Instructions to follow.
Transcribe every line, keeping it exact.

Given data.
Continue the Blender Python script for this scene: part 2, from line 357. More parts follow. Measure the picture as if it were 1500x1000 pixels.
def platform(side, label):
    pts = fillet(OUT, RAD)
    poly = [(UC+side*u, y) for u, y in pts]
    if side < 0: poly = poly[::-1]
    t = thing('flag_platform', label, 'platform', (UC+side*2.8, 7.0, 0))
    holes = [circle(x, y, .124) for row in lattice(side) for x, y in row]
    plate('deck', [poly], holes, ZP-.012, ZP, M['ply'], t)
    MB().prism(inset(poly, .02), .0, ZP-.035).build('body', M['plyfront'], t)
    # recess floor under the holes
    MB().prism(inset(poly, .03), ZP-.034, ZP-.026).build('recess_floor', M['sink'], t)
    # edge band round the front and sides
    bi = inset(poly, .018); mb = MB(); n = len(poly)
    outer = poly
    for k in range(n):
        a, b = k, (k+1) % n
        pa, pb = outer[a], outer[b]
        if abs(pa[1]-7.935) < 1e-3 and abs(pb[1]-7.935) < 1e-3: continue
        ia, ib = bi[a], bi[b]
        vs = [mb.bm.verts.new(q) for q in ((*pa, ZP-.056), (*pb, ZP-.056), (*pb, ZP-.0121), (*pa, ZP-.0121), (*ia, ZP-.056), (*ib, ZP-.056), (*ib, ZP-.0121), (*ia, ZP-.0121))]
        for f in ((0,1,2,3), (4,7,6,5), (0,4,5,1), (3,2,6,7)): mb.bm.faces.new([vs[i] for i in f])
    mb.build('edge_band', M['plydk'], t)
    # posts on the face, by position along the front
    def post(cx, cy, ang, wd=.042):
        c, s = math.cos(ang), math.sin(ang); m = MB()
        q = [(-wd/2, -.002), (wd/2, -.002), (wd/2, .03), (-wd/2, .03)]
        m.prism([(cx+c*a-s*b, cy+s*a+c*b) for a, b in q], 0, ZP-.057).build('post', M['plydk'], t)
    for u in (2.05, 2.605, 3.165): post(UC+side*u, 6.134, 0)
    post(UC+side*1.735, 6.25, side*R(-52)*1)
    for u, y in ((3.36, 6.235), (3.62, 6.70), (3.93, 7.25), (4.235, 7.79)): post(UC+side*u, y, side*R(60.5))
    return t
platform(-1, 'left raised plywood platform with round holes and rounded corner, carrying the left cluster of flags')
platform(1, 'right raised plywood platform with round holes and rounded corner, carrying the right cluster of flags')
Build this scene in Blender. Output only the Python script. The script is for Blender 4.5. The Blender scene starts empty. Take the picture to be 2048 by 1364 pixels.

Expected answer.
Continue the Blender Python script for this scene: part 2, from line 357. More parts follow. Measure the picture as if it were 1500x1000 pixels.
def platform(side, label):
    pts = fillet(OUT, RAD)
    poly = [(UC+side*u, y) for u, y in pts]
    if side < 0: poly = poly[::-1]
    t = thing('flag_platform', label, 'platform', (UC+side*2.8, 7.0, 0))
    holes = [circle(x, y, .124) for row in lattice(side) for x, y in row]
    plate('deck', [poly], holes, ZP-.012, ZP, M['ply'], t)
    MB().prism(inset(poly, .02), .0, ZP-.035).build('body', M['plyfront'], t)
    # recess floor under the holes
    MB().prism(inset(poly, .03), ZP-.034, ZP-.026).build('recess_floor', M['sink'], t)
    # edge band round the front and sides
    bi = inset(poly, .018); mb = MB(); n = len(poly)
    outer = poly
    for k in range(n):
        a, b = k, (k+1) % n
        pa, pb = outer[a], outer[b]
        if abs(pa[1]-7.935) < 1e-3 and abs(pb[1]-7.935) < 1e-3: continue
        ia, ib = bi[a], bi[b]
        vs = [mb.bm.verts.new(q) for q in ((*pa, ZP-.056), (*pb, ZP-.056), (*pb, ZP-.0121), (*pa, ZP-.0121), (*ia, ZP-.056), (*ib, ZP-.056), (*ib, ZP-.0121), (*ia, ZP-.0121))]
        for f in ((0,1,2,3), (4,7,6,5), (0,4,5,1), (3,2,6,7)): mb.bm.faces.new([vs[i] for i in f])
    mb.build('edge_band', M['plydk'], t)
    # posts on the face, by position along the front
    def post(cx, cy, ang, wd=.042):
        c, s = math.cos(ang), math.sin(ang); m = MB()
        q = [(-wd/2, -.002), (wd/2, -.002), (wd/2, .03), (-wd/2, .03)]
        m.prism([(cx+c*a-s*b, cy+s*a+c*b) for a, b in q], 0, ZP-.057).build('post', M['plydk'], t)
    for u in (2.05, 2.605, 3.165): post(UC+side*u, 6.134, 0)
    post(UC+side*1.735, 6.25, side*R(-52)*1)
    for u, y in ((3.36, 6.235), (3.62, 6.70), (3.93, 7.25), (4.235, 7.79)): post(UC+side*u, y, side*R(60.5))
    return t
platform(-1, 'left raised plywood platform with round holes and rounded corner, carrying the left cluster of flags')
platform(1, 'right raised plywood platform with round holes and rounded corner, carrying the right cluster of flags')
Build this scene in Blender. Output only the Python script. The script is for Blender 4.5. The Blender scene starts empty. Take the picture to be 2048 by 1364 pixels.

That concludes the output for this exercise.